I fortunately (or unfortunately) was the target of one of the "extended survey" forms in the last US Census.

I ignored the mail. A Census worker came to my address and I would not let him in, multiple times (the first time, he was without any ID).

Fortunately for me, there is a way for the Census worker to complete each blank on his form with "declines to answer" (he did it by pressing Shift-F11 if that helps you).

Of course, that is at the whim of the Census Bureau, and is not the same as legal protection against Census surveys. In other words, I ultimately sat down with the Census worker and we went through the questions outside my address. I had him press Shift-F11 for each answer, he thanked me for my time, and that was that.

It helps to be courteous and considerate (I offered him a cold drink). It probably made the difference in getting him to admit there was a Shift-F11 option.

Out of genuine curiosity, why did you decline to answer? It seems that accurate census data would be really useful for planning many things.
Japanese internment camps. McCarthyism. Blacklisting. Post-9/11 legislation.

I would only be willing to grant a government more power under two conditions. It is independently verifiable at any time that it is both ethical and competent. The power could be revoked if it fails to be either ethical or competent.

Grant of personal information is a non-revocable act. And the current government structure appears to me to be either competent or ethical, and sometimes neither, but very rarely both. I often watch videos from independent blogger-journalists where a person will conduct a lawful request to view public records while recording, and be subjected to physical force or punitive arrest as a result.

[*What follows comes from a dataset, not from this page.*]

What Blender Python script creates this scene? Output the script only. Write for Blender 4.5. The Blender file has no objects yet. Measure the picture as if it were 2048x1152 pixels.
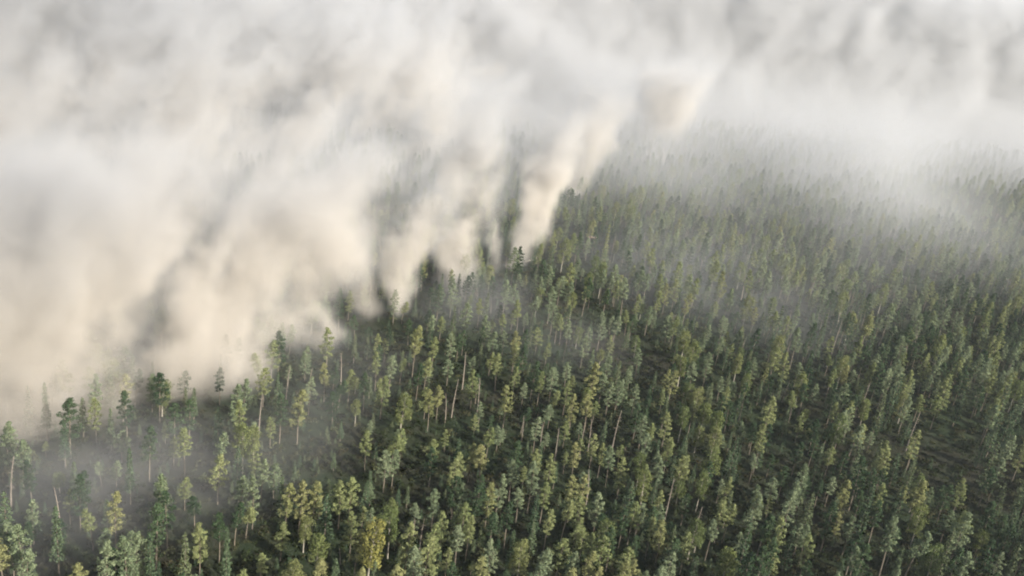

You want me to disclose my personal information? Stop keeping nasty secrets about how you really run things. Stop stonewalling freedom of information act requests. Stop the "parallel construction" nonsense that turns the fruit of the poisonous tree into jelly and spreads it on justice's breakfast toast.

And perhaps be able to name a single thing I might consider to be good, that was made possible only through availability of long-form survey information. For all the supposed potential benefits, I have difficulty actually identifying any. Wait. Here's one.

Census survey income data were used to identify relatively poor areas for the Community Reinvestment Act. Fannie Mae was subsequently directed to buy more loans for mortgaged properties in those areas. So it lowered its standards for qualifying loans, particularly with respect to documented incomes. A lending boom resulted, followed by a fraud- and greed-driven bust that wiped out all the equity I had in my house (which was bought with a 25% cash down payment). THANKS, CENSUS.

No, I prefer not to encourage any "help" from the government. Ethics and competence first, please.

That would all be more reassuring if the Census Bureau hadn't assisted in rounding up Japanese Americans during WWII. Whether or not intelligence agencies track minorities now is irrelevant. If Congress ever decides all Arab Americans, or Japanese Americans, or Mexican Americans, or any other hated minority de jour, are a threat to National Security, they'll repeal the laws protecting census data again, and the FBI will have those records within days.
This threat is obvious to everyone who supports the Census. That's why the laws were created - to establish the principle and tradition that Census data is sacrosanct, and ensure that nothing short of overt repeal (such as interpretations, regulations, policies, executive orders, politely worded requests, or FISA orders) will unseal the files. If we breach those laws in the midst of a perceived crisis, especially without punishment for the violators, we are essentially giving up the opportunity to have honest Census responses for several generations.
> If we breach those laws in the midst of a perceived crisis, especially without punishment for the violators, we are essentially giving up the opportunity to have honest Census responses for several generations.

After seeing the hysteria after 9/11, and the power of propaganda, I don't think that what you mentioned will deter people.

> An intelligence agency that keeps a list of demographic minorities for the purposes of spying & persecution is Holocaust-precursor-grade stuff

Exactly. And that's how Jacob Appelbaum sees it too:

“There is just a very real historical awareness of how information can be used against people in really dangerous ways here,” Poitras says. “There is a sensitivity to it which just doesn’t exist elsewhere. And not just because of the Stasi, the former East German secret police, but also the Nazi era. There’s a book Jake Appelbaum talks a lot about that’s called IBM and the Holocaust and it details how the Nazis used punch-cards to systemise the death camps. We’re not talking about that happening with the NSA [the US National Security Agency], but it shows how this information can be used against populations and how it poses such a danger.”

http://www.theguardian.com/world/2014/nov/09/berlins-digital...

> The federal laws regarding US Census privacy-breaching disclosures are stiff

So are those for torture, domestic spying, and many other things. It is well established at this point that the U.S. government will not hold its officials accountable, except for leaking information to the press. In other countries, presidents go on trial (Israel and France come to mind); it's unthinkable in the U.S. Even Nixon was pardoned.

> > The federal laws regarding US Census privacy-breaching disclosures are stiff

> So are those for torture, domestic spying, and many other things.

Not so much torture. The only US federal law on torture per se applies only outside of the United States, and expressly excludes civil liability (and, therefore, private action), and uses a limited definition of "severe mental pain and suffering" to limit the scope of prohibited torture (identical to those in the US reservations to the Convention Against Torture itself.)